Why do I need eval to set variable in makefile function?


If I have the following at the top of a gnu makefile:

$(if _,a:=1)
$(info a=$a)

Compilation fails (make-3.81: *** No rule to make target '=1', needed by 'a'. Stop., or *** missing separator. Stop. if I exclude the colon). I know I can get around this by using an eval, but I'm not understanding why it's required.

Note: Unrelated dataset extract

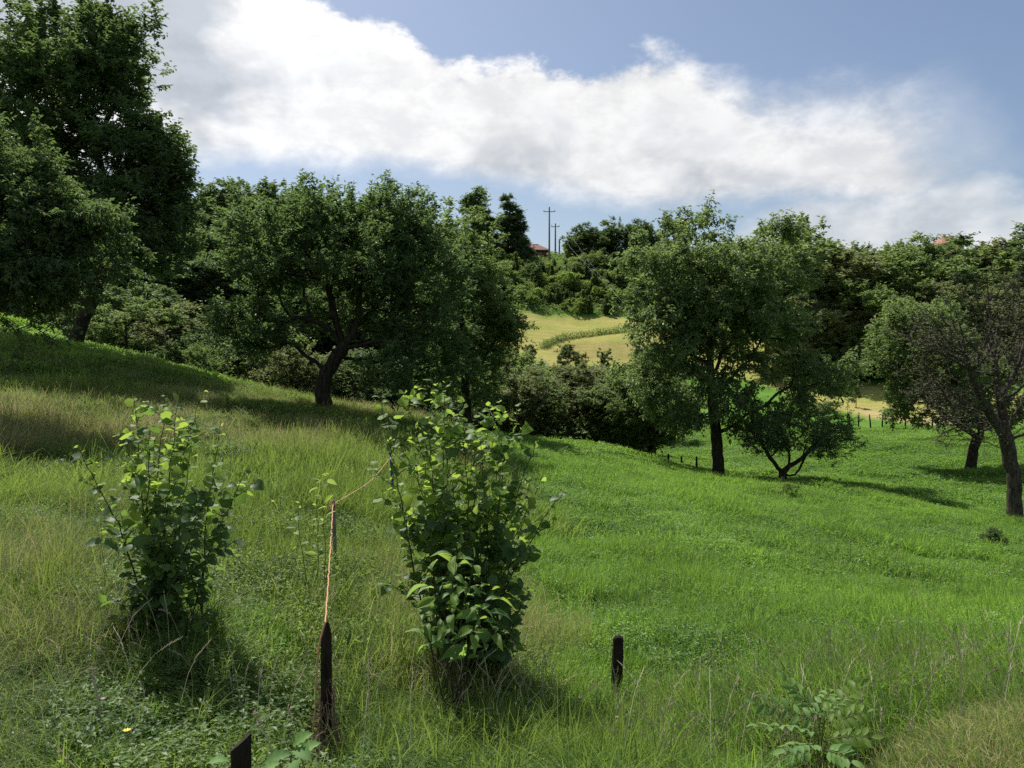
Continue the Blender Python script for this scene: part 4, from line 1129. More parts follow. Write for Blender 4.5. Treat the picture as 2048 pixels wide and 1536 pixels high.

Shouldn't this expand to a:=1, be parsed, and set a to 1?


Solution

  • I'm not understanding why it's required

    Well, such is the design.

    Evaluation procedure always performs a (recursive) expansion (except for "the initial evaluation" where subsequent expansion can be effectively stopped by =, i.e. "lazy assignment"), but expansion procedure never does evaluation, unless it's explicitly told so (basically, $(eval ...) is such an order to switch from expansion to evaluation).

    Consider this:

    x := 0
    y := 1
    # z is set to "y<space><equal><space><dollar>x"
    z = y = $x
    
    # [0] [1] [y = $x]
    $(info [$x] [$y] [$(value z)])
    
    # error as "y = $x" will not be re-evaluated
    #$z
    
    # effectively sets y to "0"
    $(eval $z)
    
    # [0] [0] [y = $x]
    $(info [$x] [$y] [$(value z)])
    

    From make's point of view $(if cond,x=y) does not differ much from $z --- it's expanded but not evaluated. No matter where it stands. Just think anything of a form $(...) to be "data", not "code".